▶ **Provided data**
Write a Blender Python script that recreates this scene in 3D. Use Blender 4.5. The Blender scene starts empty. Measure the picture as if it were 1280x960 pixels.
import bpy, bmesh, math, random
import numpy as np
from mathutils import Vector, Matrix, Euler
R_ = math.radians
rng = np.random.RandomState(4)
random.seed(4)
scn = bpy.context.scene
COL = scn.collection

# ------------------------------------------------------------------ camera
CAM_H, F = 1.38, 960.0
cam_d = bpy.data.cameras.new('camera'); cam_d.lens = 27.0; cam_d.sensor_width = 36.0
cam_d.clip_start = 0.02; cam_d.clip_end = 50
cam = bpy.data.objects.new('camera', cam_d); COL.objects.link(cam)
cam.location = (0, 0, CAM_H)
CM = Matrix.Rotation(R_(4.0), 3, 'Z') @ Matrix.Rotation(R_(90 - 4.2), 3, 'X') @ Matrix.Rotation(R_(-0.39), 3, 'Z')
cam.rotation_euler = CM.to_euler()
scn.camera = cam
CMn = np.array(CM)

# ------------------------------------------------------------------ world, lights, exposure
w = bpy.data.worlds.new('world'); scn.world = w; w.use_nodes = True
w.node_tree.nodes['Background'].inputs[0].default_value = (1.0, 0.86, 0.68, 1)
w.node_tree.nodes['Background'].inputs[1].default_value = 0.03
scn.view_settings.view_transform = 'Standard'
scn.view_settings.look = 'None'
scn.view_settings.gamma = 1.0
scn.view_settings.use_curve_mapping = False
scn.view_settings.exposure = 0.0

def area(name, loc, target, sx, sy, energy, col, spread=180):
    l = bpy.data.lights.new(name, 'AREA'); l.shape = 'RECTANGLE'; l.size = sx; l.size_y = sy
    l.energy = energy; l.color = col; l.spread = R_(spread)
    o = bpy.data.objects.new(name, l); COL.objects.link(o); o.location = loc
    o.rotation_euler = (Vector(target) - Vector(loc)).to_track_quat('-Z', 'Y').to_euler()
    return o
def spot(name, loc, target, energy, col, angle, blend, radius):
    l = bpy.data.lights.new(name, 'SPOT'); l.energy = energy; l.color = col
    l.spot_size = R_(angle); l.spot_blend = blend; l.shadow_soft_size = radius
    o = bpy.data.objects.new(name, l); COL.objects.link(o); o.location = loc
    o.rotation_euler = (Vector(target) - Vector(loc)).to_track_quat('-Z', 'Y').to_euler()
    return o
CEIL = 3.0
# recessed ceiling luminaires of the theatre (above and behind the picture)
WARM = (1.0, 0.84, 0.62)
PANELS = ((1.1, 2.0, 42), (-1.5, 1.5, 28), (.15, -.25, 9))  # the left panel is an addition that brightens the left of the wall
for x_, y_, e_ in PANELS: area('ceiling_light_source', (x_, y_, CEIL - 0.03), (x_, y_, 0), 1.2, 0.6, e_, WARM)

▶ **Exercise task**
Copy every line of the material, please, keeping it exactly the same.

▶ **Final answer**
Write a Blender Python script that recreates this scene in 3D. Use Blender 4.5. The Blender scene starts empty. Measure the picture as if it were 1280x960 pixels.
import bpy, bmesh, math, random
import numpy as np
from mathutils import Vector, Matrix, Euler
R_ = math.radians
rng = np.random.RandomState(4)
random.seed(4)
scn = bpy.context.scene
COL = scn.collection

# ------------------------------------------------------------------ camera
CAM_H, F = 1.38, 960.0
cam_d = bpy.data.cameras.new('camera'); cam_d.lens = 27.0; cam_d.sensor_width = 36.0
cam_d.clip_start = 0.02; cam_d.clip_end = 50
cam = bpy.data.objects.new('camera', cam_d); COL.objects.link(cam)
cam.location = (0, 0, CAM_H)
CM = Matrix.Rotation(R_(4.0), 3, 'Z') @ Matrix.Rotation(R_(90 - 4.2), 3, 'X') @ Matrix.Rotation(R_(-0.39), 3, 'Z')
cam.rotation_euler = CM.to_euler()
scn.camera = cam
CMn = np.array(CM)

# ------------------------------------------------------------------ world, lights, exposure
w = bpy.data.worlds.new('world'); scn.world = w; w.use_nodes = True
w.node_tree.nodes['Background'].inputs[0].default_value = (1.0, 0.86, 0.68, 1)
w.node_tree.nodes['Background'].inputs[1].default_value = 0.03
scn.view_settings.view_transform = 'Standard'
scn.view_settings.look = 'None'
scn.view_settings.gamma = 1.0
scn.view_settings.use_curve_mapping = False
scn.view_settings.exposure = 0.0

def area(name, loc, target, sx, sy, energy, col, spread=180):
    l = bpy.data.lights.new(name, 'AREA'); l.shape = 'RECTANGLE'; l.size = sx; l.size_y = sy
    l.energy = energy; l.color = col; l.spread = R_(spread)
    o = bpy.data.objects.new(name, l); COL.objects.link(o); o.location = loc
    o.rotation_euler = (Vector(target) - Vector(loc)).to_track_quat('-Z', 'Y').to_euler()
    return o
def spot(name, loc, target, energy, col, angle, blend, radius):
    l = bpy.data.lights.new(name, 'SPOT'); l.energy = energy; l.color = col
    l.spot_size = R_(angle); l.spot_blend = blend; l.shadow_soft_size = radius
    o = bpy.data.objects.new(name, l); COL.objects.link(o); o.location = loc
    o.rotation_euler = (Vector(target) - Vector(loc)).to_track_quat('-Z', 'Y').to_euler()
    return o
CEIL = 3.0
# recessed ceiling luminaires of the theatre (above and behind the picture)
WARM = (1.0, 0.84, 0.62)
PANELS = ((1.1, 2.0, 42), (-1.5, 1.5, 28), (.15, -.25, 9))  # the left panel is an addition that brightens the left of the wall
for x_, y_, e_ in PANELS: area('ceiling_light_source', (x_, y_, CEIL - 0.03), (x_, y_, 0), 1.2, 0.6, e_, WARM)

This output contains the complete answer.